My son grew up in the wilds of west Texas, waaay out in the boonies, surrounded by animals and horses, and he knew real cowboys--the kind you don't see much anymore--as opposed to the dime-store or rodeo variety. Quiet men with a mischievous sense of humor and a strength that runs deep, but each and every one of them was married to a woman who could literally round up cattle in the morning and cook steaks in the evening.
Both my husband and I are conservationists, and we believe that all wildlife serves its purpose on this planet, so we don't usually kill snakes--not even rattlesnakes--if they are out in their regular environment.
Front porches don't count as such, however, not when you have pets and, as we've had in the past, children around. Our country dogs, shepherd-mixes named Bart and Maggie (after their T.V. counterparts), sleep on our front porch and we keep dry dog food out for them there.
Bart is the old-timer--15 years old. He's in charge of ranch security, but he's growing hard of hearing, and when we realized that he was getting embarrassed by missing stuff he should have caught, we got him Maggie as a little sister-playmate, to be his eyes and ears. She's a year old now, in training to take over for him.
They bark at coyotes and wild hogs (a recent nuisance) and just about anything else that breaches ranch parameters near the house. I once watched Maggie chase a coyote like a speeding bullet straight across a pasture, and when he ran under the fence, she came to a screeching halt back on her haunches like a cutting horse, turned around, and trotted back to the house.

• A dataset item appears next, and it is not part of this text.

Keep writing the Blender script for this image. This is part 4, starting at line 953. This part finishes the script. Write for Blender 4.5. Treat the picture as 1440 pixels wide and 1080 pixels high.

But Bart has a special bark he reserves for rattlesnakes that come up too close. It's a high-pitched, insistent bark that sounds an alarm that is unmistakeable. And that's what woke me up at one a.m. I stumbled through the house, snapped on the porch light, swung open the screen door--WOOPS! There he was!
Stretched out right under the door. Next to Bart's bed, which was the real insult.
Which meant I had to load up the shotgun, go out the back door and tromp around the side of the house in the windy wild star-spangled dark, and keep the excited dogs back, and take aim--all while still half-asleep.
Husband was, of course, out of town.
When you live in the country and it's one o'clock in the morning and there's a rattlesnake crawling up under your 15-year old beloved dog's bed, you don't worry about trifles like whether or not you will blow a hole in the wooden wall behind.
You just blow its little head off, then traipse back around to dig out the shovel, and shoo the dogs back, and scoop the thing up, and struggle out through tall grass that you hope isn't hiding a cousin to it, and toss it over the fence into the pasture, then pet pet pet the dogs and tell them how brave and wise they were to wake you up in the middle of the night because otherwise you'd have shuffled out there in the morning wearing flip-flops carrying a bowl of dog food and likely stepped right on the thing.
Which would not be good.
Then you lean the shotgun back into the corner where it stays, unloaded, and you put the shells back in the box that you did not need because if you can't blow the head off a rattlesnake with a .410 at the distance of six feet you ought not be handling a firearm in the first place, and you turn out the lights and crawl back in bed and conk right out.
And that, boys and girls, is where Marines come from.